The commercial film in colour ran long and still gets crowds. It may not be on par with Charulata of Satyaji Ray but as a cinematic piece of human passion it is fine craft. We discussed the film at home and for Rama, who has completed 30 years in Mumbai starting on May 6, 1976, from Alleppey, Chemmeen is common man's poetry. No Malayalam film has been quite Chemmeen for its story flow, she thought.

For this writer, the transition on a Sunday afternoon from Chemmeen to the wildlife output of Madhaviah Krishnan was easy as today most of the animals he writes and photographs are in short supply, like Chemmeen. The best part of the book, sent to me by my friend Ramki from Chennai, is the visual clarity of the black and white photographs of elephants, painted storks, rhinos, sambars and the rest taken by Krishnan where one can count the hairs on the bodies of the animals.

Elaborating E.P. Gee mentions: "He is an artist also, and an expert wildlife photographer. `Every Hair' must be his motto, for his pictures show the finest detail of the coats of gaur, sambar, chital and the like, and every wrinkle on the skin of a wild elephant... " One read the short sketches going with the pix again and again.

In Monkeying in the Deep, Krishnan talks of the efforts to capture on film monkeys swimming in water. "They stayed on behind cover, ignoring the bait. It occurred to me that these monkeys were less intelligent than their position high up the Tree of Evolution, in books on zoology, would seem to indicate.

"Then the little boy who had attached himself to me pointed out that they couldn't be tempted to get into the water with bananas, because the fruit sank instantly to the deep bottom - apparently even creatures right on the summit of that diagrammatic tree are capable of sad lapses from habitual intelligence."

Finally, he managed to click a bonnet macaque female swimming with its young by baiting them with groundnut. Then there is the time when Krishnan runs for dear life from a leopard in the essay, "Leopards in the dark."

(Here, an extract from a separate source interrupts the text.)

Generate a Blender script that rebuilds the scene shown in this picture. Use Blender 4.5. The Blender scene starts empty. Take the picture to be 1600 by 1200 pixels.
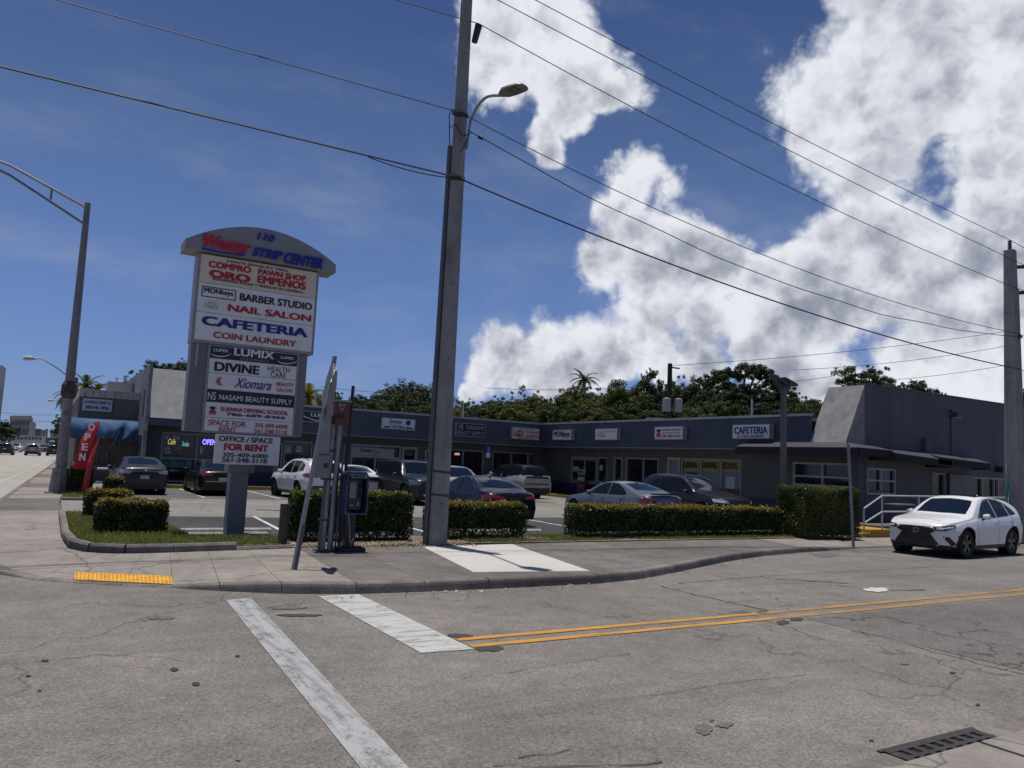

It may be best to quote the author having a spare and bare style: "One overcast afternoon I was walking along a sandy nullah, with a schoolboy at my heels, when rounding a sharp bend we came face to face with a leopard. We were only two metres away from it when we saw it, and stopped dead in our tracks. The leopard was the first to recover from the surprise: in one swift, fluid movement, it turned round and raced away uphill and was soon lost in the bush cover.

"I remember we stood rooted to the spot for seconds after the great cat had disappeared, and then turned and ran as hard as we could the way we had come, in stupid fright."

After that one missed out on the Sunday afternoon nap.